Selanjutnya, penetapan kuota produksi mineral kritis dan mineral strategis oleh Menteri Energi Sumber Daya dan Mineral (SDM) diminta berdasarkan rekomendasi dari Badan Usaha Milik Negara (BUMN) beserta asosiasi pertambangan.
“Contohnya di masa lalu, seperti kita tidak mempunyai batasan atau pemahaman mengenai konteks supply demand dunia. Akhirnya waktu di masa lalu, produksi timah kita membanjiri pasar dunia, (lalu) harganya jatuh signifikan. Yang rugi juga negara kita karena kita tidak bisa menerima hasil devisa yang optimal. Jadi saya harap, regulator dalam memberikan kuota produksi itu juga memperhatikan (kuota produksi mineral kritis dan strategis) agar RKAB (Rencana Kerja dan Anggaran Biaya) yang diberikan itu tidak melebihi demand supply dunia karena sudah terbukti di masa lalu, harga timah itu hancur karena oversupply yang dilakukan oleh Indonesia,” ungkap Hendi.

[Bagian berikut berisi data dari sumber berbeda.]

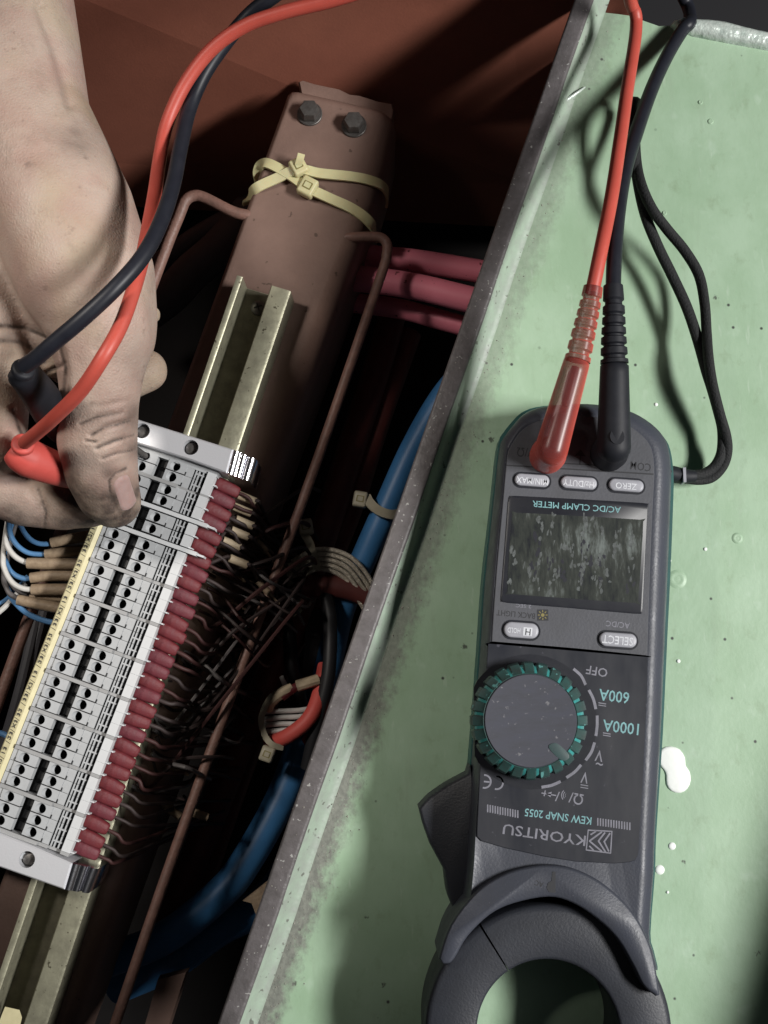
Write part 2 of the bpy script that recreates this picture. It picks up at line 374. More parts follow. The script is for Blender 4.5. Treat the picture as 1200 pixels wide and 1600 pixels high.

Bentuk dukungan lain pada sisi tata niaga ialah BUMN harus mendapatkan kuota yang dominan untuk memastikan stabilisasi harga.
Baca juga:
Terkait sisi hilirisasi, pihaknya memohon agar BUMN dapat diberikan privilege untuk memperoleh Wilayah Izin Usaha Pertambangan Khusus (WIUPK) secara prioritas, Izin Pertambangan Rakyat (IPR) tak diberikan terhadap mineral kritis dan strategis, competent person wajib melakukan verifikasi lapangan, WIUPK mineral kritis dan strategis yang menjadi objek vital nasional harus dijaga APH, pemerintah menetapkan kuota produksi nasional untuk menjaga keseimbangan mineral kritis dan strategis, serta relaksasi izin ekspor tembaga sebagai dampak force majeur insiden kebakaran gas cleaning.
Mengenai industrialisasi, MIND ID mohon kepastian dalam hal ketersediaan energi untuk mendukung hilirisasi, dukungan realisasi Mitra Instansi Pengelola (MIP) batu bara sebagai kompensasi atas untuk pemenuhan Domestic Market Obligation (DMO) batu bara, serta sokongan pembiayaan dalam negeri untuk proyek hilirisasi.
Khusus untuk PT Bukit Asam Tbk, Hendi menyatakan ada ketidakadilan karena kewajiban memasok kepada PT Perusahaan Listrik Negara (PLN) mencapai 90 persen. Baginya, tidak ada perusahaan batu bara lagi di Indonesia yang memiliki kewajiban sebagaimana dipikul Bukit Asam.
“Jadi, kami harapkan ada kebijakan baru. MIP itu yang bisa melakukan ekualisasi atas kondisi ketimpangan ini,” ujarnya.